I grew up in a planned economy. Bureaucrats didn't run
everything: Small-business men were more or less free to buy and sell
as they saw fit. But those who controlled the economy's "commanding
heights," its key industries, were administrators rather than
entrepreneurs, conformists who were valued less for their
productivity than for their loyalty, whose career advancement
depended on their political skill. For ordinary workers, the system
had some benefits: It was hard to get ahead, but once you had a good
job, your life was secure. Still, the economy was often appallingly
inefficient and consistently unresponsive to consumer needs.
No, I am not an immigrant from Eastern Europe. I'm talking about
the U.S. economy of the '50s and '60s, when General Motors was the
very model of a modern major company.
In those days progressive thinkers like John Kenneth Galbraith
used to ridicule economists who still believed what they had learned
from Paul Samuelson's textbook, which was that free markets could be
counted on to match supply and demand. After all, business itself
was clearly moving away from markets and toward planning. More and
more of the economy was dominated by large corporations, and those
corporations didn't place much faith in the invisible hand. For
example, AT&T owned it all--not just the long-distance lines, but the
local phone systems, the factories that made telecommunications
equipment, even the phones in your home. By contrast, in today's
cutting-edge e-businesses (see Cover Stories), the company often
owns--or rather, rents--little but brainpower.
That's a long way from the era of the man in the gray flannel
suit, when the great business empires were not run according to the
principles of supply and demand: They were command-and-control
systems, and people did what they were told. As technology grew more
complex, as big corporations grew ever bigger, as computers made it
easier to impose centralized control, it was clear to smart people
that the economy would bear ever less resemblance to the competitive
system described in obsolete economics textbooks.
But over the past two decades the market has steadily gained
ground--not only against socialism but against big-business
capitalism. Large companies account for a steadily declining share
of employment and value added. Moreover, even within corporations
there is a growing tendency to rely on individual initiative, on
independent profit centers free to take risks and do it their way.

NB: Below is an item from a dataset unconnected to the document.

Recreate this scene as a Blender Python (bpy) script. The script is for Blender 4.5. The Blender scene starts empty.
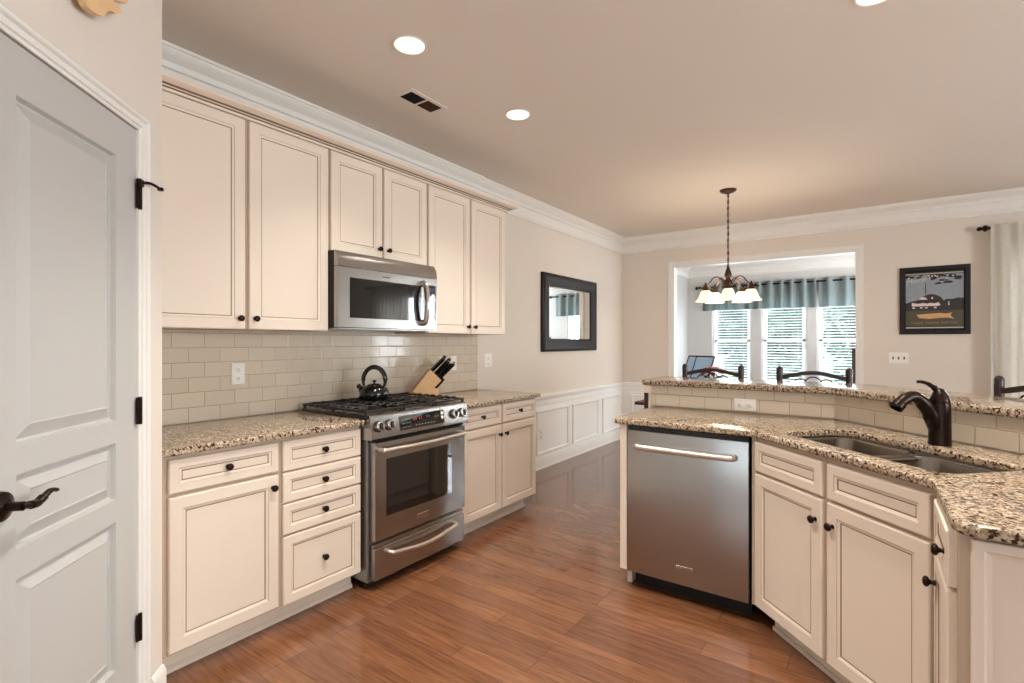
import bpy, bmesh, math, random
from mathutils import Vector, Matrix
random.seed(4)
PI = math.pi
sc = bpy.context.scene
C = sc.collection

# ------------------------------------------------------------------ camera, world, exposure, daylight and added fill
cam_d = bpy.data.cameras.new('camera'); cam = bpy.data.objects.new('camera', cam_d); C.objects.link(cam)
cam.location = (2.8355, 0, 1.3229); cam.rotation_euler = (PI/2, 0, math.radians(35.6))
cam_d.sensor_width = 36; cam_d.lens = 504.8/1024*36; cam_d.shift_y = 0.9/1024; cam_d.clip_start = .05
sc.camera = cam
vs = sc.view_settings
vs.view_transform = 'Standard'; vs.look = 'None'; vs.gamma = 1; vs.use_curve_mapping = False
vs.exposure = 0.54
sc.cycles.use_denoising = True
sc.cycles.max_bounces = 8; sc.cycles.diffuse_bounces = 5; sc.cycles.glossy_bounces = 4
sc.cycles.transparent_max_bounces = 12
sc.cycles.sample_clamp_indirect = 6
w = bpy.data.worlds.new('sky'); sc.world = w; w.use_nodes = True
bg = w.node_tree.nodes['Background']
bg.inputs[0].default_value = (.80, .92, 1.0, 1); bg.inputs[1].default_value = 1.5

def area(name, loc, rot, sx, sy, power, col):
    l = bpy.data.lights.new(name, 'AREA'); l.shape = 'RECTANGLE'; l.size = sx; l.size_y = sy
    l.energy = power; l.color = col
    o = bpy.data.objects.new(name, l); C.objects.link(o); o.location = loc; o.rotation_euler = rot
    return o
DAY = (.86, .94, 1.0)
area('daylight_sunroom', (1.6, 10.12, 1.35), (-PI/2, 0, 0), 2.6, 1.6, 110, DAY)
area('fill_sunroom_side', (5.15, 8.3, 1.4), (0, PI/2, 0), 1.7, 2.2, 130, DAY)  # added lamp at an unseen side window, brightens the sunroom
area('daylight_curtain_window', (4.9, 6.95, 1.45), (-PI/2, 0, 0), 1.7, 1.5, 290, (.95, .97, 1.0))
area('fill_right', (7.75, 1.4, 1.5), (0, PI/2, 0), 1.8, 2.6, 265, (.97, .98, .98))  # added fill lamp outside the unseen right-hand windows
area('fill_rear', (4.2, -3.75, 1.5), (PI/2, 0, 0), 4.4, 1.8, 40, (1, .98, .93))  # added fill from behind the camera through unseen rear windows

sun_d = bpy.data.lights.new('sun', 'SUN'); sun_d.energy = 3.2; sun_d.angle = .02; sun_d.color = (1, .98, .95)
sun = bpy.data.objects.new('sun', sun_d); C.objects.link(sun); sun.rotation_euler = (math.radians(18), math.radians(-14), 0)

# ------------------------------------------------------------------ materials
def lin(r, g, b):
    f = lambda c: (c/255)/12.92 if c/255 <= .04045 else ((c/255+.055)/1.055)**2.4
    return (f(r), f(g), f(b), 1)
def nd(nt, t, **k):
    n = nt.nodes.new(t)
    for a, b in k.items(): setattr(n, a, b)
    return n
def mat(name, col, rough=.5, metal=0, var=.03, scale=6, bump=0, bscale=40, coat=0, emit=None, estr=0, spec=None):
    m = bpy.data.materials.new(name); m.use_nodes = True; nt = m.node_tree; b = nt.nodes['Principled BSDF']
    tc = nd(nt, 'ShaderNodeTexCoord'); nz = nd(nt, 'ShaderNodeTexNoise'); nz.inputs['Scale'].default_value = scale
    nz.inputs['Detail'].default_value = 4
    nt.links.new(tc.outputs['Object'], nz.inputs['Vector'])
    mx = nd(nt, 'ShaderNodeMix', data_type='RGBA')
    c = col if len(col) == 4 else (*col, 1)
    mx.inputs['A'].default_value = tuple(max(0, x*(1-var)) for x in c[:3])+(1,)
    mx.inputs['B'].default_value = tuple(min(1, x*(1+var)) for x in c[:3])+(1,)
    nt.links.new(nz.outputs['Fac'], mx.inputs['Factor'])
    nt.links.new(mx.outputs['Result'], b.inputs['Base Color'])
    b.inputs['Roughness'].default_value = rough; b.inputs['Metallic'].default_value = metal
    b.inputs['Coat Weight'].default_value = coat
    if spec is not None: b.inputs['Specular IOR Level'].default_value = spec
    if emit: b.inputs['Emission Color'].default_value = emit; b.inputs['Emission Strength'].default_value = estr
    if bump:
        n2 = nd(nt, 'ShaderNodeTexNoise'); n2.inputs['Scale'].default_value = bscale
        bp = nd(nt, 'ShaderNodeBump'); bp.inputs['Strength'].default_value = bump; bp.inputs['Distance'].default_value = .01
        nt.links.new(tc.outputs['Object'], n2.inputs['Vector'])
        nt.links.new(n2.outputs['Fac'], bp.inputs['Height']); nt.links.new(bp.outputs['Normal'], b.inputs['Normal'])
    return m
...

(True, sometimes individual initiative leads to something that looks
like mass conformity--seen one Banana Republic, you've seen 'em all.
But we're talking about management here, not tastes.)
The retreat of business bureaucracy in the face of the market was
brought home to me recently when I joined the advisory board at
Enron--a company formed in the '80s by the merger of two pipeline
operators. In the old days energy companies tried to be as
vertically integrated as possible: to own the hydrocarbons in the
ground, the gas pump, and everything in between. And Enron does own
gas fields, pipelines, and utilities. But it is not, and does not
try to be, vertically integrated: It buys and sells gas both at the
wellhead and the destination, leases pipeline (and
electrical-transmission) capacity both to and from other companies,
buys and sells electricity, and in general acts more like a broker
and market maker than a traditional corporation. It's sort of like
the difference between your father's bank, which took money from its
regular depositors and lent it out to its regular customers, and
Goldman Sachs. Sure enough, the company's pride and joy is a room
filled with hundreds of casually dressed men and women staring at
computer screens and barking into telephones, where cubic feet and
megawatts are traded and packaged as if they were financial
derivatives. (Instead of CNBC, though, the television screens on the
floor show the Weather Channel.) The whole scene looks as if it had
been constructed to illustrate the end of the corporation as we knew
it.
What happened to the man in the gray flannel suit? No doubt he
was partly a victim of sex (er, I mean gender) and drugs and rock &
roll- -that is, of social change. He was also a victim of
information technology, which ended up deconstructing instead of
reinforcing the corporation. But probably the biggest force has been
a change in ideology, the shift to pro-market policies. It's not
that government has vanished from the marketplace. It's still a good
guess that in a completely unregulated phone market, long-distance
companies would buy up local-access companies and deny their
customers the right to connect to rivals, and that the evil
empire--or at least monopoly capitalism--would rise again. However,
what we have instead in a growing number of markets--phones, gas,
electricity today, probably computer operating systems and high-speed
Net access tomorrow--is a combination of deregulation that lets new
competitors enter and "common carrier" regulation that prevents
middlemen from playing favorites, making freewheeling markets
possible.
Who would have thunk it? The millennial economy turns out to look
more like Adam Smith's vision--or better yet, that of the Victorian
economist Alfred Marshall--than the corporatist future predicted by
generations of corporate pundits. Get those old textbooks out of the
attic: they're more relevant than ever.